Document handling unit 16 recirculates the documents back to the
top of the stack of documents supported on the tray. The document
handling unit has switches or other sensors for detecting and
counting the individual documents fed from the tray. A sensor
indicates the completion of each circulation of the complete
document set. The sensor is automatically reset before the next
circulation. Document handling unit 16 is adapted to serially
sequentially feed the documents, which may be of various sizes and
weights of paper or plastic containing information to be copied on
one or both sides thereof. A bottom feeder feeds the bottommost
document from the stack on the tray. The bottom feeder feeds the
bottommost document, on demand by controller 24, from the stack
onto platen 18. The side facing platen 18, i.e. the side facing
down, is imaged to form the electrostatic latent image thereof on
the photoconductive surface of belt 10. After imaging, the next
successive original document is advanced to platen 18 by the bottom
feeder. Document handling unit 16 is arranged to invert the
original document for duplex copying. The detailed structure of
document handling unit 16 will be described hereinafter with
reference to FIGS. 2 through 8, inclusive.
With continued reference to FIG. 1, the exemplary
electrophotographic printing machine will be described in further
detail. At development station C, a pair of magnetic brush
developer rollers, indicated generally by the reference numerals 26
and 28, advance a developer material into contact with the
electrostatic latent image.
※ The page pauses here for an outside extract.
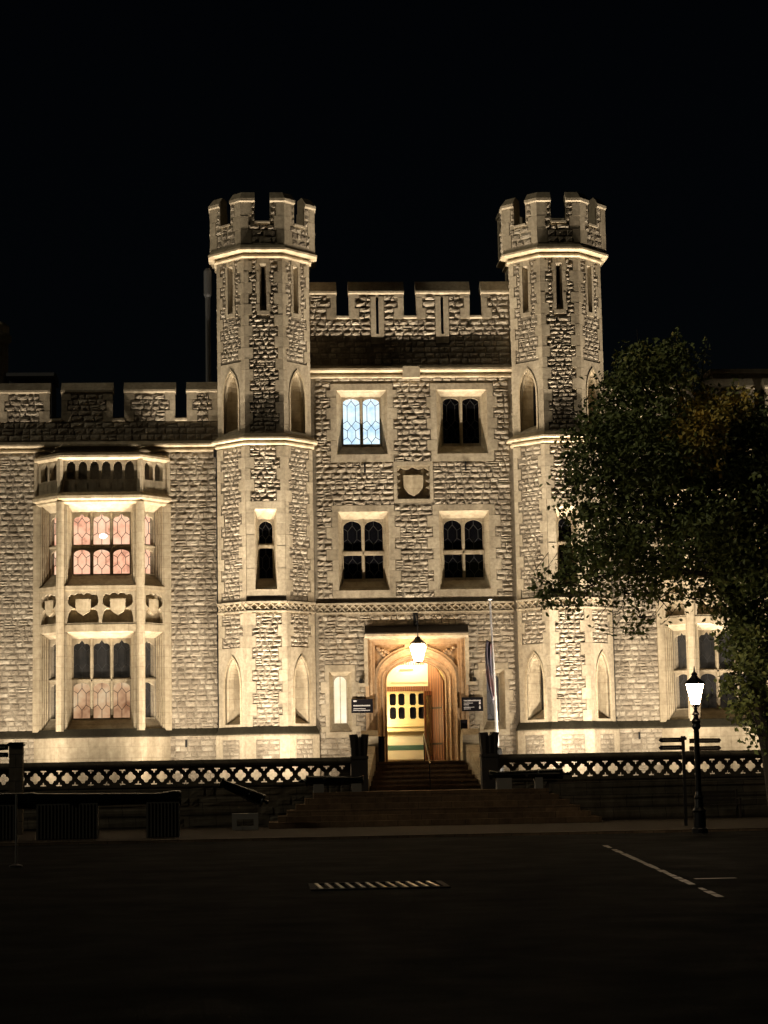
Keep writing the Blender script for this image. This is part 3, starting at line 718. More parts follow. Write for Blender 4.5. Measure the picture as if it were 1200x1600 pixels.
# --- doorway
def doorway():
    mb = MB(); fr = F0
    def A(a, zt, zb=2.1): return arch(-a, a, zb, 4.95, zt, 'tudor', 24)
    def span(s_):
        o = [(.42, 6.32), (1.5, 6.32), (1.5, 5.1)]; n = 14
        for i in range(n+1):
            t = R(20)+(R(75)-R(20))*i/n; o.append((1.56*math.cos(t), 4.95+1.36*(.86*math.sin(t)**.8+.14*(1-math.cos(t)))))
        return [(s_*u, z) for u, z in o]
    mb.plate(fr, rect(-1.66, 1.66, 2.1, 6.5), [A(1.44, 6.2, 2.12), span(1), span(-1)], -.2, -.06, .6)
    mb.box(fr, -1.62, 1.62, 5.0, 6.5, -.32, -.22, .2) if False else None
    for s_ in (-1, 1): mb.prism(fr, span(s_), -.26, -.2, .15)
    for a, z, d0, d1 in ((1.86, 6.62, -.3, .06), (1.72, 6.52, -.3, -.0), ):
        w_ = a-.12; mb.plate(fr, rect(-a, a, 1.0, z), [rect(-w_, w_, 1.06, z-.1)], d0, d1, .7)
    orders = [(1.44, 6.2, -.06), (1.47, 6.23, -.02), (1.44, 6.2, .0), (1.41, 6.17, -.03), (1.40, 6.14, -.12), (1.34, 6.06, -.2), (1.27, 5.97, -.22), (1.25, 5.95, -.18), (1.22, 5.92, -.18), (1.20, 5.90, -.24), (1.19, 5.88, -.34), (1.13, 5.81, -.40), (1.11, 5.78, -.36), (1.08, 5.75, -.36), (1.07, 5.74, -.42), (1.07, 5.74, -.8)]
    mb.strips(fr, [(A(a, z)[1:]+[A(a, z)[0]], d) for a, z, d in orders], False, .62)
    for s_ in (-1, 1):
        for k in range(13):
            u = 1.42-.045*k-rnd.random()*.05; z = 6.2-.02*k+rnd.uniform(-.16, .04)*(1 if k < 8 else .3); r = rnd.uniform(.05, .09)
            mb.lathe((s_*u, .2, z), [(r*.2, .02), (r, -.02), (r*.6, -.09), (.01, -.11)], 7, rnd.random(), 0, 'y')
    dm = mb.build('door_surround', M['doorstone'], B)
    # drip mould
    mb = MB()
    mb.mould([(-1.88, 0), (1.88, 0)], [(0, 6.5), (.12, 6.54), (.3, 6.6), (.3, 6.68), (.0, 6.68)], False, .7)
    for s_ in (-1, 1):
        a, b = sorted((s_*1.76, s_*1.9)); mb.box(fr, a, b, 4.92, 6.56, 0, .14, .7)
        a, b = sorted((s_*1.76, s_*2.12)); mb.box(fr, a, b, 4.82, 4.93, 0, .14, .7)
    mb.build('hood_mould', M['dressed'], dm)
    mb = MB(); mb.mould([(-1.86, 0), (1.88, 0)], [(0, 6.68), (.3, 6.68), (.3, 6.72), (.0, 7.0)], False, .3)
    mb.build('hood_flashing', mat('weathered_lead', (.045, .035, .025), .85), dm)
    # porch interior
    mb = MB(); Yb = 1.7
    mb.abox(-1.35, -1.3, .7, Yb, 2.1, 6.3, .5); mb.abox(1.3, 1.35, .7, Yb, 2.1, 6.3)
    mb.abox(-1.35, 1.35, .4, Yb, 6.3, 6.35); mb.abox(-1.35, 1.35, Yb, Yb+.05, 2.1, 6.35)
    mb.abox(-1.4, -1.06, .7, .74, 2.1, 6.3); mb.abox(1.06, 1.4, .7, .74, 2.1, 6.3)
    mb.build('porch_wall', M['wallpaint'], dm)
    mb = MB(); mb.abox(-1.3, 1.3, -1.0, Yb, 2.0, 2.1); mb.build('porch_floor', M['step'], dm)
    l = bpy.data.lights.new('porch_light', 'POINT'); l.energy = 135; l.color = (1, .86, .60); l.shadow_soft_size = .12
    lo = bpy.data.objects.new('porch_light', l); COL.objects.link(lo); lo.location = (-.1, 1.05, 6.05); lo.parent = dm
    l2 = l.copy(); l2.energy = 75; lo = bpy.data.objects.new('porch_fill', l2); COL.objects.link(lo); lo.location = (-1.2, .85, 3.7); lo.parent = dm  # second lamp is an added fill behind the left jamb, brightens the counter
    # inner screen
    mb = MB(); Fy = Fr(0, Yb-.02)
    mb.box(Fy, -1.3, .75, 4.68, 4.86, 0, .12); mb.build('transom', M['wood'], dm)
    mb = MB(); mb.box(Fy, -1.25, .62, 2.18, 3.12, 0, .05)
    mb.build('counter_front', M['wallpaint'], dm)
    mb = MB(); mb.box(Fy, -1.25, .62, 2.52, 2.7, .051, .06); mb.build('counter_band', M['green'], dm)
    mb = MB(); mb.box(Fy, -1.25, .62, 3.2, 3.32, 0, .25); mb.box(Fy, -1.25, .62, 3.38, 3.5, 0, .14); mb.build('counter_shelf', M['woodlight'], dm)
    mb = MB(); holes = []
    for c in (-.62, .12):
        for i in (-1, 1):
            for j in (0, 1):
                z0 = 3.66+j*.5; a, b = c+i*.16-.12, c+i*.16+.12
                holes.append([(a+.05, z0), (b-.05, z0), (b, z0+.06), (b, z0+.38), (b-.05, z0+.44), (a+.05, z0+.44), (a, z0+.38), (a, z0+.06)])
    mb.plate(Fy, rect(-1.25, .62, 3.5, 4.68), holes, .01, .07, .5)
    sc_ = mb.build('screen_window', M['woodlight'], dm)
    mb = MB(); mb.box(Fy, -1.2, .6, 3.55, 4.66, .001, .006); mb.build('pane', M['glass_dark'], sc_)
    # lettering on the tympanum
    mb = MB(); mb.box(Fy, -.5, .0, 5.44, 5.5, .0, .01); 
    for k in range(11): mb.box(Fy, -.56+k*.09, -.5+k*.09, 5.66, 5.75, 0, .01)
    mb.build('lettering', M['red'], dm)
    mb = MB(); mb.box(Fy, -.82, .5, 4.99, 5.02, .0, .008); mb.lathe((-1.15, Yb-.03, 5.15), [(.17, 0), (.17, -.015), (.13, -.015), (.12, -.0)], 20, .5, 0, 'y')
    mb.build('wall_motif', mat('faded_lettering', (.5, .42, .27), .7), dm)
    # glazed inner leaf and open oak door
    mb = MB(); Fg = Fr(.52, 1.25, R(20))
    mb.plate(Fg, rect(-.2, .34, 2.15, 4.66), [rect(-.12, .26, 2.3, 4.5)], -.02, .02); g_ = mb.build('inner_door', M['wood'], dm)
    gm = mat('tinted_glass', (.25, .2, .12), .05); gm.node_tree.nodes['Principled BSDF'].inputs['Transmission Weight'].default_value = .8
    mb = MB(); mb.box(Fg, -.13, .27, 2.29, 4.51, -.004, .004); mb.build('pane', gm, g_)
    mb = MB(); Fd = Fr(1.02, .62, R(118)); 
    pts = [(-.0, 2.13), (1.0, 2.13), (1.0, 5.7), (.5, 5.55), (0, 5.0)]
    mb.prism(Fd, pts, -.035, .035)
    for k in range(5): mb.box(Fd, .1+k*.2, .115+k*.2, 2.2, 5.1, -.045, .045)
    do = mb.build('oak_door', M['wood'], dm)
    mb = MB(); mb.box(Fd, .1, .9, 4.0, 4.06, -.06, .06); mb.box(Fd, .1, .9, 2.7, 2.76, -.06, .06); mb.build('hinge', M['iron'], do)
doorway()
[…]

The latent image attracts toner
particles from the carrier granules of the developer material to
form a toner powder image on the photoconductive surface of belt
10.
Belt 10 then advances the toner powder image to transfer station D.
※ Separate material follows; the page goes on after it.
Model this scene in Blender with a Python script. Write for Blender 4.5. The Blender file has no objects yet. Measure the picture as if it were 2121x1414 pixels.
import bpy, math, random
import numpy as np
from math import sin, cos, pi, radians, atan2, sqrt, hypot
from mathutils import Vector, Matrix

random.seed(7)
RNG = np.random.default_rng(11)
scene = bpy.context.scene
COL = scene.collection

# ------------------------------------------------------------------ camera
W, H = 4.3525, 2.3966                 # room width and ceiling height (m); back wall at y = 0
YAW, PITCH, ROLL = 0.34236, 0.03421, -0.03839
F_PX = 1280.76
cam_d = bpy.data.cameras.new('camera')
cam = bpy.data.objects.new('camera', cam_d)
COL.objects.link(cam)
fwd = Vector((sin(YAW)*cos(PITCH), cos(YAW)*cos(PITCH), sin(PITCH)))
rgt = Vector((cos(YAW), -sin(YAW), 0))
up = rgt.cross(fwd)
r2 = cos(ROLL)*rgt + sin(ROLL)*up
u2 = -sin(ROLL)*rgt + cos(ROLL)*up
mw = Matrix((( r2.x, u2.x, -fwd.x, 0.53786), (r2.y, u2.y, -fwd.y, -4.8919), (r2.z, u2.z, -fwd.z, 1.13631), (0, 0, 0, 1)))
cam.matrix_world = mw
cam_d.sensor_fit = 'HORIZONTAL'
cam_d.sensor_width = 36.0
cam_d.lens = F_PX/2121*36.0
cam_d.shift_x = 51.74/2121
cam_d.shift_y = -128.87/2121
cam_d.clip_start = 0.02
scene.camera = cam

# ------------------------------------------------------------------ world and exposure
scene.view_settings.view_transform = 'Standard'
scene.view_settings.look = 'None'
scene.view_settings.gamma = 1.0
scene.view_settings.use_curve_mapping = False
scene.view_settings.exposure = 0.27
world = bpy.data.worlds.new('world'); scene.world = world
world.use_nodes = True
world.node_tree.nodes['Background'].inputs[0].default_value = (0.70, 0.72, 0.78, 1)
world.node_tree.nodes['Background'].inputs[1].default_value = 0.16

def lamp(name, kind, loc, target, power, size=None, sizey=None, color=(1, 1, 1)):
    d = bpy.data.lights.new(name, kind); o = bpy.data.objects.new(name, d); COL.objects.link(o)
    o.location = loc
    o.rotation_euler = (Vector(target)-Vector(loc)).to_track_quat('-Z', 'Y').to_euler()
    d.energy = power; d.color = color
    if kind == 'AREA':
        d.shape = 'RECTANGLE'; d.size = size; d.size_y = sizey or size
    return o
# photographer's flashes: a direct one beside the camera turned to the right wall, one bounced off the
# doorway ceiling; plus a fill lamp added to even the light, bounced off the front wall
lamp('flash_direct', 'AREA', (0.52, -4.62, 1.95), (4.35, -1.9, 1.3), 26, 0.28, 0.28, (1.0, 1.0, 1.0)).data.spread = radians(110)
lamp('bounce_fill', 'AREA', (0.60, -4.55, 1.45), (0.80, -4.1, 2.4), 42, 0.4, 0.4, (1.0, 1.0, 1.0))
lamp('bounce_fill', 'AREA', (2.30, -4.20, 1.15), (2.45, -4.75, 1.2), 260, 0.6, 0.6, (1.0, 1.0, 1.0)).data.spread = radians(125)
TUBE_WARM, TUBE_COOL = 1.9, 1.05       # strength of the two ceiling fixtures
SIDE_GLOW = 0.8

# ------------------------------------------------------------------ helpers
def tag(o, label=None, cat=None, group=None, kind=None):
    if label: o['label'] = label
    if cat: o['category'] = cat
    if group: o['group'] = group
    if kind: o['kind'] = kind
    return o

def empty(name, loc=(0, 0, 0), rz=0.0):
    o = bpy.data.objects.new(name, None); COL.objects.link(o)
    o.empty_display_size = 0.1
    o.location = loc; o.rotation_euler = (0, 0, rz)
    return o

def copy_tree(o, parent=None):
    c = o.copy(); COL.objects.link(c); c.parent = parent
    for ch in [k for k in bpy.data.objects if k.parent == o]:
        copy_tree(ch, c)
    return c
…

At transfer station D, a copy sheet is moved into contact with the
toner powder image. Transfer station D includes a corona generating
device 30 which sprays ions onto the backside of the copy sheet.
This attracts the toner powder image from the photoconductive
surface of belt 10 to the sheet. After transfer, conveyor 32
advances the sheet to fusing station E.
The copy sheets are fed from a selected one the trays 34 or 36 to
transfer station D. After transfer of the toner powder image to the
first side of the copy sheet, the sheets are then advanced by
vacuum conveyor 32 to fusing station E.
Fusing station E includes a fuser assembly, indicated generally by
the reference numeral 38, which permanently affixes the transferred
powder image to the copy sheet. Preferably, fuser assembly 38
includes a heat fuser roller 40 and a backup roller 42. The sheet
passes between fuser roller 40 and backup roller 42 with the powder
image contacting fuser roller 40. In this manner, the powder image
is permanently affixed to the copy sheet.
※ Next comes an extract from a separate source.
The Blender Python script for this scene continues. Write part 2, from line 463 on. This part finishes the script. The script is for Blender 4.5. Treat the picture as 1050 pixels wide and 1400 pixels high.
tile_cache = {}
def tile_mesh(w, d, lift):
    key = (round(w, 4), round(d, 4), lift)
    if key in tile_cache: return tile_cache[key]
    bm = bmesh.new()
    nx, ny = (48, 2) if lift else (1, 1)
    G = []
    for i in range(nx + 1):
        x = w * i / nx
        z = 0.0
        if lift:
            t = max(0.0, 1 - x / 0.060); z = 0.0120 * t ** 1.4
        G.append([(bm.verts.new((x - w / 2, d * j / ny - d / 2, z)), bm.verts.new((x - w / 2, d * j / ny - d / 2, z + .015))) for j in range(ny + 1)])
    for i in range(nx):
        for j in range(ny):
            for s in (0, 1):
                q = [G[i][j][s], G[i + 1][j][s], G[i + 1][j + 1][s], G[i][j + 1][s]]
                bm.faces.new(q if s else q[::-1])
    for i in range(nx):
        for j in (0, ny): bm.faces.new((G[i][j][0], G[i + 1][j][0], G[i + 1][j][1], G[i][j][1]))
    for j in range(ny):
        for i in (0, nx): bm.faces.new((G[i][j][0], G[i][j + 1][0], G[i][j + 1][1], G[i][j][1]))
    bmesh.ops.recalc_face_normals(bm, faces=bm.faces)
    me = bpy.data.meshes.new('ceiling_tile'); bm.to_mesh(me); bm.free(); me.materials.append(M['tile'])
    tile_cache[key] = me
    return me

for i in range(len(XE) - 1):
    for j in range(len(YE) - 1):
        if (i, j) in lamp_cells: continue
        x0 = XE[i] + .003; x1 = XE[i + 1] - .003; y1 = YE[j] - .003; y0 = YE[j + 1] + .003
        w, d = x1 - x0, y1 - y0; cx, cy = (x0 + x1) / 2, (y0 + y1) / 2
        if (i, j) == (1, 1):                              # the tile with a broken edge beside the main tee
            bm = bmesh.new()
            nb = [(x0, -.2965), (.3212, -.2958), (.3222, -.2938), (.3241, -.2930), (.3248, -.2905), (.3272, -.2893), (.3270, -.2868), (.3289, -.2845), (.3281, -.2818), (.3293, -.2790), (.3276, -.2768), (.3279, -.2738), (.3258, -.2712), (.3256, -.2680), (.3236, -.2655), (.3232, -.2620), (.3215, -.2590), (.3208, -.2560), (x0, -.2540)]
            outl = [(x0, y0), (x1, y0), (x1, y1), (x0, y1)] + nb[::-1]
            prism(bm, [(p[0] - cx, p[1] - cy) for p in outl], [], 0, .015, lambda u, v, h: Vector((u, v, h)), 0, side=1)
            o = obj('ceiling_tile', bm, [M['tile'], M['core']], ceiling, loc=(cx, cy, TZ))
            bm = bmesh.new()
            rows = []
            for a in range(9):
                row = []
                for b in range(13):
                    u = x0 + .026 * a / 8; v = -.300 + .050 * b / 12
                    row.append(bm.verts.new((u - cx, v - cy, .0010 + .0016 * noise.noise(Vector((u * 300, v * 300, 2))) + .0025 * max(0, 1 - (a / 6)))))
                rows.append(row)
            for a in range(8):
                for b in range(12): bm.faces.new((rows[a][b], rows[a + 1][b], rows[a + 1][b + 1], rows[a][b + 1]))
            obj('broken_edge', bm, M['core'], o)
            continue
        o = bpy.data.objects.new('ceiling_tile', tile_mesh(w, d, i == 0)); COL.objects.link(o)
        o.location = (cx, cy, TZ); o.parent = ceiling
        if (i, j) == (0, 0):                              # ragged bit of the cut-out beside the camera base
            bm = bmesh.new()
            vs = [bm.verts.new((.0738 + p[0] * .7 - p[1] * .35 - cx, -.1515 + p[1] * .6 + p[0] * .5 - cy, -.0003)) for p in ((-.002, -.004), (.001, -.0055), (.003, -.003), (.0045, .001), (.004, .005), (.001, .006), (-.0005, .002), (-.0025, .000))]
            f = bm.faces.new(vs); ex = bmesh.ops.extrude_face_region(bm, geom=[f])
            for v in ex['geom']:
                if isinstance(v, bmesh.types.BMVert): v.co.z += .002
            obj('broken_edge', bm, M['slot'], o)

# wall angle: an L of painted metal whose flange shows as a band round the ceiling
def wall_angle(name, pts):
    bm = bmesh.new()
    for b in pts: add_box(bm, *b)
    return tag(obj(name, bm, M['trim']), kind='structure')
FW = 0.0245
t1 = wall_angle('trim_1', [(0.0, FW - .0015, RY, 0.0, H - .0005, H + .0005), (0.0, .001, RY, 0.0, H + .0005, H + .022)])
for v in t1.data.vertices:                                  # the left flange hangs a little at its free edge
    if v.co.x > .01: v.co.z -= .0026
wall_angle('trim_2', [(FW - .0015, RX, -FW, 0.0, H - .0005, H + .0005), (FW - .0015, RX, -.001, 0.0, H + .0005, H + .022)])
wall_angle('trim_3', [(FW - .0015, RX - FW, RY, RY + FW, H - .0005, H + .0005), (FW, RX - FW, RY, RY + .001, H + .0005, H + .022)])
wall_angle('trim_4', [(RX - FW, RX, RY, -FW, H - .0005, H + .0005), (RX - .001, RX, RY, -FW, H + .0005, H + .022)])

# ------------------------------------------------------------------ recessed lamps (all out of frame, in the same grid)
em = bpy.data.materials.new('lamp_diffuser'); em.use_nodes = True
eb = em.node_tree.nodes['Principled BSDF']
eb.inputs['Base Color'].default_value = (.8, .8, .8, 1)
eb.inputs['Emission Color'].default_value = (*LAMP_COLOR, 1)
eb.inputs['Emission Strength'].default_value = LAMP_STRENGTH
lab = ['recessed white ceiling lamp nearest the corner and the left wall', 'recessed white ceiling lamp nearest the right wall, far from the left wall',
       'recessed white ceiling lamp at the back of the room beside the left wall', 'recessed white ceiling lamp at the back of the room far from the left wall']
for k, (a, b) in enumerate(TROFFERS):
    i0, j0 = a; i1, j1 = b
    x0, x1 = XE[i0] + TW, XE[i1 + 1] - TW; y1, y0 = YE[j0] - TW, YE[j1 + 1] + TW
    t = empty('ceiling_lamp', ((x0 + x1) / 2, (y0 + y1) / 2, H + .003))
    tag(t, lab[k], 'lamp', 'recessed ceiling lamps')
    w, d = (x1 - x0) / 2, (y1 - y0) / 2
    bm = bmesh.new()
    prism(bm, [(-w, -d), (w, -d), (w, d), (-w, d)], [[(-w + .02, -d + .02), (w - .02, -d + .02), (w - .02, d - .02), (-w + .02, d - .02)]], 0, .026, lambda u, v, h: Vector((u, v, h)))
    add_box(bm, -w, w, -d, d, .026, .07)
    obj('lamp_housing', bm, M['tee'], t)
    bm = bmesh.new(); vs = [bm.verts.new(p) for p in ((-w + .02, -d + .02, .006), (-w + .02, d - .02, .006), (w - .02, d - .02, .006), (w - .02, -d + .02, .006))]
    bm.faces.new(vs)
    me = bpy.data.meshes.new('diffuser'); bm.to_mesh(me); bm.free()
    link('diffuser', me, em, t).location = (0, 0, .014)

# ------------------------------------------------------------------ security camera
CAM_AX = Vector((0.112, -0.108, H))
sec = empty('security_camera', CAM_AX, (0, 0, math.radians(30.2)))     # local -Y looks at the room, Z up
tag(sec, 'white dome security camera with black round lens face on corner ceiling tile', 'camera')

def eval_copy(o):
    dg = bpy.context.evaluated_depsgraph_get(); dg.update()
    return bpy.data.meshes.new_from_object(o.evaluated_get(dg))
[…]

After fusing, the copy sheets are fed to gate 44 which functions as
an inverter selector. Depending upon the position of gate 44, the
copy sheets will be deflected into a sheet inverter 46 or bypass
inverter 46 and be fed directly onto a second decision gate 48. The
sheets which bypass inverter 46 turn a 90.degree. corner in the
sheet path before reaching gate 48. Gate 48 inverts the sheets into
a face up orientation so that the imaged side which has been
transferred or fushed is face up. If inverter path 46 is selected,
the opposite is true, i.e the last printed side is facedown. The
second decision gate 48 either deflects the sheet directly into an
output tray 50 or deflects the sheets into a transport path which
carries them on without inversion to a third decision gate 52. Gate
52 either passes the sheets directly on without inversion into the
output path of the copier, or deflects the sheets onto a duplex
inverter roll 54. Roll 54 inverts and stacks sheets to be duplexed
in a duplex tray 56 when gate 52 so directs. Duplex tray 56
provides intermediate or buffer storage for those sheets which have
been printed on one side and on which an image will be subsequently
printed on the side opposed thereto, i.e. the sheets being
duplexed. Due to sheet inverting by roll 54, these buffer set
sheets are stacked in duplex tray 56 facedown. They are stacked in
duplex tray 56 on top of one another in the order in which they are
copied.
In order to complete duplex copying, the previously simplexed
sheets in tray 56 are fed in seriatim by bottom feeder 58 from tray
56 back to transfer station D for transfer of the toner powder
image to the opposed side of the copy sheet. Conveyors 60 and 62
advance the sheet along a path which produces an inversion thereof.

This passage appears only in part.